Sen. Richard Blumenthal: The Last Person to Call Anyone on Honesty

Democrats continue to push the only lame excuse for Hillary Clinton’s most recent defeat on the still unproven “Russian collusion” excuse at their own peril and President Trump has been responding with a vengeance.

As we all know, some lies are only resurrected when feet are inserted into mouths and “stolen valor” is a wound that never heals.

Even the left called then-Connecticut Attorney General Richard Blumenthal on his repeated “misspoke” excuse.

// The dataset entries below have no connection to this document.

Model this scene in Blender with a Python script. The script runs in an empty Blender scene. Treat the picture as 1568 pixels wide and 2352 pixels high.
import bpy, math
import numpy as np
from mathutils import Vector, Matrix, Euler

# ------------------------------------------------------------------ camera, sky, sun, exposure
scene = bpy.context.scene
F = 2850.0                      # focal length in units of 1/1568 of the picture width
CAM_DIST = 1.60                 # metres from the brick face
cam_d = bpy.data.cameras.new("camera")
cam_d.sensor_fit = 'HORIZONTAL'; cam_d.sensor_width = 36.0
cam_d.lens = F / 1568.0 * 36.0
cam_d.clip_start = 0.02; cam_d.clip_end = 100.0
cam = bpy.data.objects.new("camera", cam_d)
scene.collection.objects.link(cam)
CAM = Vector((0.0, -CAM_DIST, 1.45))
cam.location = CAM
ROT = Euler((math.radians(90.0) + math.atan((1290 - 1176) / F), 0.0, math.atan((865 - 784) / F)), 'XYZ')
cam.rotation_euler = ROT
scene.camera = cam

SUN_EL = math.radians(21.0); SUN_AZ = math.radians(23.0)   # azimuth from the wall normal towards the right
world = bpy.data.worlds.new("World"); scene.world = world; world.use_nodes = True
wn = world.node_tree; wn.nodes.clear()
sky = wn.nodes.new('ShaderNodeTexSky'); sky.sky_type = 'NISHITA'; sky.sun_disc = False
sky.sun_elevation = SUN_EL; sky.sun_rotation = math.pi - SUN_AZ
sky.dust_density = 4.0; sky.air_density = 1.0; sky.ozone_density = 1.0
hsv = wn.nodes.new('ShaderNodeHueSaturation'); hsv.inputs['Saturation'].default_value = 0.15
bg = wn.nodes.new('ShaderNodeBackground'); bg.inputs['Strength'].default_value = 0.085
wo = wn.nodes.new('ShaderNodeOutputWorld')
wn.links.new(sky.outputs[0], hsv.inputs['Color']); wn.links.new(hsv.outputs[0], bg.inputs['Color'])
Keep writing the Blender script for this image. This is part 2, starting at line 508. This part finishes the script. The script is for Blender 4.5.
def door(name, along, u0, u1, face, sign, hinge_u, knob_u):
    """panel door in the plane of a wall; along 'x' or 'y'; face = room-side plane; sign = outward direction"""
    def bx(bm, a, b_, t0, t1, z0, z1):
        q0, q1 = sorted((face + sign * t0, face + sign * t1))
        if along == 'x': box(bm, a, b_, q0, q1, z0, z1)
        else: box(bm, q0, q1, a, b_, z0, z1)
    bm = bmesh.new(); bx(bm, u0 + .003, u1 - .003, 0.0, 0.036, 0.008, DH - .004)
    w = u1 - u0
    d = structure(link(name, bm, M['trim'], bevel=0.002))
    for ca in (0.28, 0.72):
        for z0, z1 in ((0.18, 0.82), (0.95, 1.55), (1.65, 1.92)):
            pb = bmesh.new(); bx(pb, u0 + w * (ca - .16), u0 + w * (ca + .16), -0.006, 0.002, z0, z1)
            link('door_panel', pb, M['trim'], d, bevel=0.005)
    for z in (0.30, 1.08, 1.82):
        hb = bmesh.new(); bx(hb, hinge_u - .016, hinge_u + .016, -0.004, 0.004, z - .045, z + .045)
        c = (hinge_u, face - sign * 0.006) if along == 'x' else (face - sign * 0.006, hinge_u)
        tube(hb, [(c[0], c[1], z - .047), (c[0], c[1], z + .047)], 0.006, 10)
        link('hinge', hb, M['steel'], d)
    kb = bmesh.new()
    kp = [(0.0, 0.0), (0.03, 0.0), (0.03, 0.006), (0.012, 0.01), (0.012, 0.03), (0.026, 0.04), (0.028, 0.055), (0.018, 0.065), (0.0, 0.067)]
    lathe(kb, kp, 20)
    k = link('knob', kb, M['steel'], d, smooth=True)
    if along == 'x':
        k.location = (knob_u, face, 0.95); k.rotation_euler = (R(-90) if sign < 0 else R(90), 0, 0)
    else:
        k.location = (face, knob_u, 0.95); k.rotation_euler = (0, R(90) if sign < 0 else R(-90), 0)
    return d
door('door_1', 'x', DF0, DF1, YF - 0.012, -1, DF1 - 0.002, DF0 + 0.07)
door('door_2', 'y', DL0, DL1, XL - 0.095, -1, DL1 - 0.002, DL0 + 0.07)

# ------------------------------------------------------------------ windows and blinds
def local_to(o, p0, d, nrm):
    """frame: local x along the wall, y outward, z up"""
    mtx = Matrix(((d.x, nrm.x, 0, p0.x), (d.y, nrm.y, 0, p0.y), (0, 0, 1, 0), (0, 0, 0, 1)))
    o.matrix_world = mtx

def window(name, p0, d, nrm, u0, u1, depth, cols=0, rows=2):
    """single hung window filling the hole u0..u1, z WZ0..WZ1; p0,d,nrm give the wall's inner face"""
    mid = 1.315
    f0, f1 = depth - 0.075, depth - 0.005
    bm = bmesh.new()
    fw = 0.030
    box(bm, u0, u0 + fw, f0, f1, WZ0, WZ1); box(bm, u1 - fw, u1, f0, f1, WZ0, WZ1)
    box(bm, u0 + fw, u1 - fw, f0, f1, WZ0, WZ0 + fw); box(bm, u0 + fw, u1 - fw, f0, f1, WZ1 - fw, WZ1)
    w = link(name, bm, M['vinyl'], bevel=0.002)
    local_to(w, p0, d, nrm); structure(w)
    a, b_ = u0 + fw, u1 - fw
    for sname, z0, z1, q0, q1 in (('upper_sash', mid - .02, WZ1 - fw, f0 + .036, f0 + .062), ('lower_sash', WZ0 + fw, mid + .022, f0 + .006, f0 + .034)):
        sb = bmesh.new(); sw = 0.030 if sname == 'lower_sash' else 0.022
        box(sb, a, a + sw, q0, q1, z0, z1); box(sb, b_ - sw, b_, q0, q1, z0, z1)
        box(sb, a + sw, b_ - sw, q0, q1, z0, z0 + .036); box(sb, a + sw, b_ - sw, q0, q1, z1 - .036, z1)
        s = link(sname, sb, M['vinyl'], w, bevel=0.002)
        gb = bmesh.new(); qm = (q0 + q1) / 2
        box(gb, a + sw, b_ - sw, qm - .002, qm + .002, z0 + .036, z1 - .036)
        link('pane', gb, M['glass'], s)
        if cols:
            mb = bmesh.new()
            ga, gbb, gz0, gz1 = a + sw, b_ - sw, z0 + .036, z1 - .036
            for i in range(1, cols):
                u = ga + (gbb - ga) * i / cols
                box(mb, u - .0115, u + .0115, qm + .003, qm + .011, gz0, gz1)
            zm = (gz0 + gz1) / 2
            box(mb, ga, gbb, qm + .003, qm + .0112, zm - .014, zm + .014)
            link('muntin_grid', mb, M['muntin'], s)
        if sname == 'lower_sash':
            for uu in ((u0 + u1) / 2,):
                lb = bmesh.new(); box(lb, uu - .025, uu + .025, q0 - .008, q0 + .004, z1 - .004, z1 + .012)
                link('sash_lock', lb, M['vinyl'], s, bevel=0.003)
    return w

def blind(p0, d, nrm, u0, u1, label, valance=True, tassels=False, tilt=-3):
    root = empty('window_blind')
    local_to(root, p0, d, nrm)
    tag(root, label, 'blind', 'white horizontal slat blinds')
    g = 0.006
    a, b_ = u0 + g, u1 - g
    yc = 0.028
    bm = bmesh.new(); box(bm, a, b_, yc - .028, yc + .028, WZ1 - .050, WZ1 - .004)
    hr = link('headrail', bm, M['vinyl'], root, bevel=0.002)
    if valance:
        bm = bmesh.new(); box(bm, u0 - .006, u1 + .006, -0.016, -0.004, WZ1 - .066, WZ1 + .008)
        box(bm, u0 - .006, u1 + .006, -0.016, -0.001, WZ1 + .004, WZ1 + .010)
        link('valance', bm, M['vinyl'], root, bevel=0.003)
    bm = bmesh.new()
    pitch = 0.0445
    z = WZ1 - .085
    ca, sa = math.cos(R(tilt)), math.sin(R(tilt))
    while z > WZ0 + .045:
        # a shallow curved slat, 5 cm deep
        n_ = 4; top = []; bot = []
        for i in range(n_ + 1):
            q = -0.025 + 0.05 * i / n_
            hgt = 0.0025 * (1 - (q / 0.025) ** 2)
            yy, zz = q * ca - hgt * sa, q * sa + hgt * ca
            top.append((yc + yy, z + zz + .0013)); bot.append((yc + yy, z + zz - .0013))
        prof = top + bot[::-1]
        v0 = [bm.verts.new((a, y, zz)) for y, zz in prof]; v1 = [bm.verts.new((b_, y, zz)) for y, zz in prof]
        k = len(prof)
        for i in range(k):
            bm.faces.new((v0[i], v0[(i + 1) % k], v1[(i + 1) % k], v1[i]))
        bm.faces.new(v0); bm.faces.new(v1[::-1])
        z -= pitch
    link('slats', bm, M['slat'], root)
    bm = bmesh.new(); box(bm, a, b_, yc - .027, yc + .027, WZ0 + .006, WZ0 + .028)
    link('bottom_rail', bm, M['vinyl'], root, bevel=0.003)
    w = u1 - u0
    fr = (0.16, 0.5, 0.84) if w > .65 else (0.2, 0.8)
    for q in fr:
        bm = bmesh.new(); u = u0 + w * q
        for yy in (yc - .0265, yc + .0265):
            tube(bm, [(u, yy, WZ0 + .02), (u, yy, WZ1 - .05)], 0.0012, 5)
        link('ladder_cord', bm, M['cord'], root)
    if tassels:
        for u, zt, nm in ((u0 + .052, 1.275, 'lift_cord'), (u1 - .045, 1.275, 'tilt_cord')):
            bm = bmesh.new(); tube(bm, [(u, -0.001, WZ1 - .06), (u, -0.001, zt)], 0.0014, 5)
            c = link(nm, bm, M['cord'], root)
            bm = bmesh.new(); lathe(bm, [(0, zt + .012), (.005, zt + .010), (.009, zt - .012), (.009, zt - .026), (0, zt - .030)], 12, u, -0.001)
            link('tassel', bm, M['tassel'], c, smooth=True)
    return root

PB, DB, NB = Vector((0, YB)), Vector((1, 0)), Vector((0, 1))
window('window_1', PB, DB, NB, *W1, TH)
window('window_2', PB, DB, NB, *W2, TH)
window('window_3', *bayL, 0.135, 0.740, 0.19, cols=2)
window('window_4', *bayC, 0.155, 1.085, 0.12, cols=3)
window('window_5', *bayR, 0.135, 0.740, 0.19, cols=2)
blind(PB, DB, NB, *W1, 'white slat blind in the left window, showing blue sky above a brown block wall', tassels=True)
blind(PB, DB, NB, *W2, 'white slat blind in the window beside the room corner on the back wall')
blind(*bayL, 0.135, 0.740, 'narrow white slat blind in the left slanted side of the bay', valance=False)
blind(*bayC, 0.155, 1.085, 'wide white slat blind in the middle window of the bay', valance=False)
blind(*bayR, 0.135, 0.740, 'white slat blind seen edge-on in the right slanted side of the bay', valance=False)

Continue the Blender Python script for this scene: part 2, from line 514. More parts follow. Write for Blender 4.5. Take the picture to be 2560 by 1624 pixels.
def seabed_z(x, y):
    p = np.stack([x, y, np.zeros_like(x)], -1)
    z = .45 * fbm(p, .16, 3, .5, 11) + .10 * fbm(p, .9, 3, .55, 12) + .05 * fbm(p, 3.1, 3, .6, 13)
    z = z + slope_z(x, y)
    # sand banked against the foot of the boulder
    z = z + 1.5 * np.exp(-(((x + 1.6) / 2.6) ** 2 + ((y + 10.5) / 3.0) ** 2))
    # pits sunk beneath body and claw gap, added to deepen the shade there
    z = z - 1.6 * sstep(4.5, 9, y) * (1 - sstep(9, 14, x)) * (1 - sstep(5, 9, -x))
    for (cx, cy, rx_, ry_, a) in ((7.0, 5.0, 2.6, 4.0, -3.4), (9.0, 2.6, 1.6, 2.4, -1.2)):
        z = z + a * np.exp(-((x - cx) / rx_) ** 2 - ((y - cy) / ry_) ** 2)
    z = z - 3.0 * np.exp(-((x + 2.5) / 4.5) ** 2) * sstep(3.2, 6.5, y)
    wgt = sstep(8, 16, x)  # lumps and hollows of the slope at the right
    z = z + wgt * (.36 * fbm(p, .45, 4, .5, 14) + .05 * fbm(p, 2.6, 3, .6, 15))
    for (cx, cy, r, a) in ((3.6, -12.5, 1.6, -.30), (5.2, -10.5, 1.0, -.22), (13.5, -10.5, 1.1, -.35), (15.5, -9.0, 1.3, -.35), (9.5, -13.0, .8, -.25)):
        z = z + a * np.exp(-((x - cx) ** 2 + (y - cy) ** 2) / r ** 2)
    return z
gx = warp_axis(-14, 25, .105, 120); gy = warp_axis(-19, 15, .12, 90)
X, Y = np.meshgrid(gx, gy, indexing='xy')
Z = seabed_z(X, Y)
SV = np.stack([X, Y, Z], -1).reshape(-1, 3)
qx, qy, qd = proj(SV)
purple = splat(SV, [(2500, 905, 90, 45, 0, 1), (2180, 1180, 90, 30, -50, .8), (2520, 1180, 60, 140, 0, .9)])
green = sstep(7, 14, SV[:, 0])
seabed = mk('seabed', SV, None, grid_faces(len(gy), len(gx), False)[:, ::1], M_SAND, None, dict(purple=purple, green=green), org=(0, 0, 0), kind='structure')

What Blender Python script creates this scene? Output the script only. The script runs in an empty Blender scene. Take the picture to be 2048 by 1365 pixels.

Mr. Blumenthal, a Democrat now running for the United States Senate, never served in Vietnam. He obtained at least five military deferments from 1965 to 1970 and took repeated steps that enabled him to avoid going to war, according to records. The deferments allowed Mr. Blumenthal to complete his studies at Harvard; pursue a graduate fellowship in England; serve as a special assistant to The Washington Post’s publisher, Katharine Graham; and ultimately take a job in the Nixon White House.

In 1970, with his last deferment in jeopardy, he landed a coveted spot in the Marine Reserve, which virtually guaranteed that he would not be sent to Vietnam. He joined a unit in Washington that conducted drills and other exercises and focused on local projects, like fixing a campground and organizing a Toys for Tots drive.

In at least eight newspaper articles published in Connecticut from 2003 to 2009, he is described as having served in Vietnam.

The New Haven Register on July 20, 2006, described him as “a veteran of the Vietnam War,” and on April 6, 2007, said that the attorney general had “served in the Marines in Vietnam.” On May 26, 2009, The Connecticut Post, a Bridgeport newspaper that is the state’s third-largest daily, described Mr. Blumenthal as “a Vietnam veteran.” The Shelton Weekly reported on May 23, 2008, that Mr. Blumenthal “was met with applause when he spoke about his experience as a Marine sergeant in Vietnam.”

And the idea that he served in Vietnam has become such an accepted part of his public biography that when a national outlet, Slate magazine, produced a profile of Mr. Blumenthal in 2000, it said he had “enlisted in the Marines rather than duck the Vietnam draft.”

It does not appear that Mr. Blumenthal ever sought to correct those mistakes.
New York Times, 5/17/10

The arrogance Blumenthal has in his belief that he could call someone else out on honesty is nothing new.

But it’s always fun to see a politician have his or her own words thrown back in their face, not only by the right but a rather disgusted left as well.